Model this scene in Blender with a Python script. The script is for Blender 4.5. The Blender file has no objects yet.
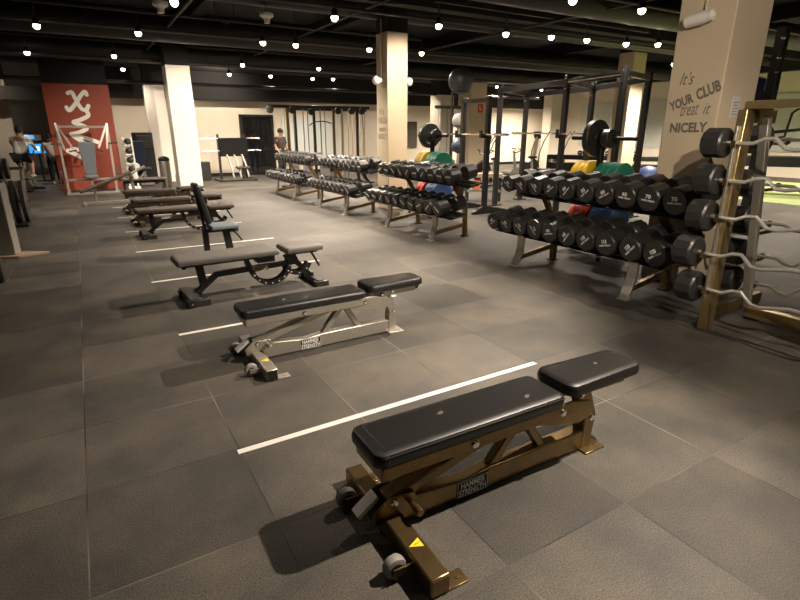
import bpy, math, random
from mathutils import Vector, Matrix, Euler
R = math.radians
random.seed(4)
SC = bpy.context.scene
COL = SC.collection

# ---------------------------------------------------------------- camera, world, exposure
cam_data = bpy.data.cameras.new('camera')
cam_data.sensor_width = 36.0
cam_data.lens = 515.0 / 800.0 * 36.0
cam_data.clip_end = 200
cam = bpy.data.objects.new('camera', cam_data)
COL.objects.link(cam)
cam.location = (0, 0, 1.65)
cam.rotation_euler = (R(90 - 18.268), 0, R(-30.855))
SC.camera = cam
w = bpy.data.worlds.new('world')
SC.world = w
w.use_nodes = True
w.node_tree.nodes['Background'].inputs[0].default_value = (1.0, 0.85, 0.7, 1)
w.node_tree.nodes['Background'].inputs[1].default_value = 0.02
SC.view_settings.view_transform = 'Standard'
SC.view_settings.look = 'None'
SC.view_settings.gamma = 1.0
SC.view_settings.use_curve_mapping = False
SC.view_settings.exposure = 0.0
WARM = (1.0, 0.86, 0.71)
# every ceiling spotlight, with the added fill spots: x, y, watts, tilt target (None = straight down)
LAMPS = [
    # (row phrase, [(x, y, watts[, aim point, cone]), ...])
    ('the nearest-bench track with added fill spots', [(3.4, 0.9, 1400, (1.45, 1.9, .3), 72), (1.0, -1.2, 1000, (5.4, 3.0, 1.75), 50), (3.7, -0.4, 420, (4.5, 1.7, 0), 90), (-1.9, 0.9, 10)]),  # the spots aimed at the pillar and curl rack are added fill
    ('the track above the silver bench', [(0.9, 3.1, 8), (4.55, 3.6, 1500, (2.2, 4.2, .2), 74)]),
    ('the track above the black ladder bench', [(-0.6, 5.9, 70, (2.4, 2.6, 0), 70), (3.95, 5.6, 1500, (2.4, 6.4, 0), 80), (6.3, 5.8, 300), (7.7, 5.7, 300)]),
    ('the track in front of the beige pillar', [(1.5, 8.8, 30), (3.9, 8.6, 1500, (2.6, 9.4, 0), 100), (5.75, 8.3, 430, (5.9, 9.8, 2.1), 95), (7.3, 8.3, 300), (8.3, 8.1, 200), (9.2, 8.0, 260), (10.3, 7.9, 260), (10.95, 7.6, 400)]),
    ('the track behind the beige pillar', [(-0.3, 11.9, 420, (0.0, 14.6, 0), 70), (1.3, 11.8, 90), (3.65, 11.7, 1900, (2.7, 15.4, 1.2), 70), (4.35, 11.65, 900), (6.0, 11.4, 600), (7.35, 11.3, 900), (11.0, 14.2, 650)]),
    ('the track beside the white pillars', [(-0.7, 16.0, 40), (1.1, 15.6, 80), (4.3, 15.8, 1300), (6.5, 15.6, 1100)]),
    ('the track along the back wall', [(0.1, 18.8, 20), (1.5, 18.7, 170), (4.6, 18.6, 330, (4.0, 20.5, 2.4), 150), (5.95, 18.5, 170), (7.5, 18.6, 230), (8.2, 18.4, 230)]),
    ('the added fill row over the cardio corner', [(-2.6, 19.6, 120, (-1.9, 22.0, 1.6), 90), (-2.0, 24.2, 160)]),  # unseen spots added to brighten the pale column and left end
    ('the added fill row over the turf side', [(12.5, 5.0, 900), (14.5, 9.5, 1500), (18.0, 13.0, 3000), (15.5, 18.0, 1500), (19.0, 6.0, 2500), (11.5, 18.6, 260), (18.5, 18.4, 1500)]),  # added spots that brighten the cream walls on the right
]

# ---------------------------------------------------------------- materials
def mat(name, col, rough=0.5, metal=0.0, noise=0.0, scale=20, spec=0.5, coat=0.0, bump=0.0, emit=None, estr=0, trans=0):
    m = bpy.data.materials.new(name)
    m.use_nodes = True
    nt = m.node_tree
    b = nt.nodes['Principled BSDF']
    b.inputs['Base Color'].default_value = (*col, 1)
    b.inputs['Roughness'].default_value = rough
    b.inputs['Metallic'].default_value = metal
    b.inputs['Specular IOR Level'].default_value = spec
    b.inputs['Coat Weight'].default_value = coat
    if trans: b.inputs['Transmission Weight'].default_value = trans
    if emit:
        b.inputs['Emission Color'].default_value = (*emit, 1)
        b.inputs['Emission Strength'].default_value = estr
    if noise or bump:
        tc = nt.nodes.new('ShaderNodeTexCoord')
        nz = nt.nodes.new('ShaderNodeTexNoise')
        nz.inputs['Scale'].default_value = scale
        nz.inputs['Detail'].default_value = 5
        nt.links.new(tc.outputs['Object'], nz.inputs['Vector'])
        if noise:
            mx = nt.nodes.new('ShaderNodeMix'); mx.data_type = 'RGBA'
            mx.inputs[6].default_value = (*[c * (1 - noise) for c in col], 1)
            mx.inputs[7].default_value = (*[min(1, c * (1 + noise)) for c in col], 1)
            nt.links.new(nz.outputs['Fac'], mx.inputs[0])
            nt.links.new(mx.outputs[2], b.inputs['Base Color'])
        if bump:
            bp = nt.nodes.new('ShaderNodeBump')
            bp.inputs['Strength'].default_value = bump
            bp.inputs['Distance'].default_value = 0.01
            nt.links.new(nz.outputs['Fac'], bp.inputs['Height'])
            nt.links.new(bp.outputs['Normal'], b.inputs['Normal'])
    return m

def dm_h(math_, fac):   # stretch a noise value to the full 0..1 range
    return math_('MINIMUM', math_('MAXIMUM', math_('MULTIPLY', math_('SUBTRACT', fac, 0.38), 4.0), 0.0), 1.0)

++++

WORK TO BE COMPLETED | Without the pictures, retype the whole of the material above exactly.

RESULT FOR THIS TASK |
Model this scene in Blender with a Python script. The script is for Blender 4.5. The Blender file has no objects yet.
import bpy, math, random
from mathutils import Vector, Matrix, Euler
R = math.radians
random.seed(4)
SC = bpy.context.scene
COL = SC.collection

# ---------------------------------------------------------------- camera, world, exposure
cam_data = bpy.data.cameras.new('camera')
cam_data.sensor_width = 36.0
cam_data.lens = 515.0 / 800.0 * 36.0
cam_data.clip_end = 200
cam = bpy.data.objects.new('camera', cam_data)
COL.objects.link(cam)
cam.location = (0, 0, 1.65)
cam.rotation_euler = (R(90 - 18.268), 0, R(-30.855))
SC.camera = cam
w = bpy.data.worlds.new('world')
SC.world = w
w.use_nodes = True
w.node_tree.nodes['Background'].inputs[0].default_value = (1.0, 0.85, 0.7, 1)
w.node_tree.nodes['Background'].inputs[1].default_value = 0.02
SC.view_settings.view_transform = 'Standard'
SC.view_settings.look = 'None'
SC.view_settings.gamma = 1.0
SC.view_settings.use_curve_mapping = False
SC.view_settings.exposure = 0.0
WARM = (1.0, 0.86, 0.71)
# every ceiling spotlight, with the added fill spots: x, y, watts, tilt target (None = straight down)
LAMPS = [
    # (row phrase, [(x, y, watts[, aim point, cone]), ...])
    ('the nearest-bench track with added fill spots', [(3.4, 0.9, 1400, (1.45, 1.9, .3), 72), (1.0, -1.2, 1000, (5.4, 3.0, 1.75), 50), (3.7, -0.4, 420, (4.5, 1.7, 0), 90), (-1.9, 0.9, 10)]),  # the spots aimed at the pillar and curl rack are added fill
    ('the track above the silver bench', [(0.9, 3.1, 8), (4.55, 3.6, 1500, (2.2, 4.2, .2), 74)]),
    ('the track above the black ladder bench', [(-0.6, 5.9, 70, (2.4, 2.6, 0), 70), (3.95, 5.6, 1500, (2.4, 6.4, 0), 80), (6.3, 5.8, 300), (7.7, 5.7, 300)]),
    ('the track in front of the beige pillar', [(1.5, 8.8, 30), (3.9, 8.6, 1500, (2.6, 9.4, 0), 100), (5.75, 8.3, 430, (5.9, 9.8, 2.1), 95), (7.3, 8.3, 300), (8.3, 8.1, 200), (9.2, 8.0, 260), (10.3, 7.9, 260), (10.95, 7.6, 400)]),
    ('the track behind the beige pillar', [(-0.3, 11.9, 420, (0.0, 14.6, 0), 70), (1.3, 11.8, 90), (3.65, 11.7, 1900, (2.7, 15.4, 1.2), 70), (4.35, 11.65, 900), (6.0, 11.4, 600), (7.35, 11.3, 900), (11.0, 14.2, 650)]),
    ('the track beside the white pillars', [(-0.7, 16.0, 40), (1.1, 15.6, 80), (4.3, 15.8, 1300), (6.5, 15.6, 1100)]),
    ('the track along the back wall', [(0.1, 18.8, 20), (1.5, 18.7, 170), (4.6, 18.6, 330, (4.0, 20.5, 2.4), 150), (5.95, 18.5, 170), (7.5, 18.6, 230), (8.2, 18.4, 230)]),
    ('the added fill row over the cardio corner', [(-2.6, 19.6, 120, (-1.9, 22.0, 1.6), 90), (-2.0, 24.2, 160)]),  # unseen spots added to brighten the pale column and left end
    ('the added fill row over the turf side', [(12.5, 5.0, 900), (14.5, 9.5, 1500), (18.0, 13.0, 3000), (15.5, 18.0, 1500), (19.0, 6.0, 2500), (11.5, 18.6, 260), (18.5, 18.4, 1500)]),  # added spots that brighten the cream walls on the right
]

# ---------------------------------------------------------------- materials
def mat(name, col, rough=0.5, metal=0.0, noise=0.0, scale=20, spec=0.5, coat=0.0, bump=0.0, emit=None, estr=0, trans=0):
    m = bpy.data.materials.new(name)
    m.use_nodes = True
    nt = m.node_tree
    b = nt.nodes['Principled BSDF']
    b.inputs['Base Color'].default_value = (*col, 1)
    b.inputs['Roughness'].default_value = rough
    b.inputs['Metallic'].default_value = metal
    b.inputs['Specular IOR Level'].default_value = spec
    b.inputs['Coat Weight'].default_value = coat
    if trans: b.inputs['Transmission Weight'].default_value = trans
    if emit:
        b.inputs['Emission Color'].default_value = (*emit, 1)
        b.inputs['Emission Strength'].default_value = estr
    if noise or bump:
        tc = nt.nodes.new('ShaderNodeTexCoord')
        nz = nt.nodes.new('ShaderNodeTexNoise')
        nz.inputs['Scale'].default_value = scale
        nz.inputs['Detail'].default_value = 5
        nt.links.new(tc.outputs['Object'], nz.inputs['Vector'])
        if noise:
            mx = nt.nodes.new('ShaderNodeMix'); mx.data_type = 'RGBA'
            mx.inputs[6].default_value = (*[c * (1 - noise) for c in col], 1)
            mx.inputs[7].default_value = (*[min(1, c * (1 + noise)) for c in col], 1)
            nt.links.new(nz.outputs['Fac'], mx.inputs[0])
            nt.links.new(mx.outputs[2], b.inputs['Base Color'])
        if bump:
            bp = nt.nodes.new('ShaderNodeBump')
            bp.inputs['Strength'].default_value = bump
            bp.inputs['Distance'].default_value = 0.01
            nt.links.new(nz.outputs['Fac'], bp.inputs['Height'])
            nt.links.new(bp.outputs['Normal'], b.inputs['Normal'])
    return m

def dm_h(math_, fac):   # stretch a noise value to the full 0..1 range
    return math_('MINIMUM', math_('MAXIMUM', math_('MULTIPLY', math_('SUBTRACT', fac, 0.38), 4.0), 0.0), 1.0)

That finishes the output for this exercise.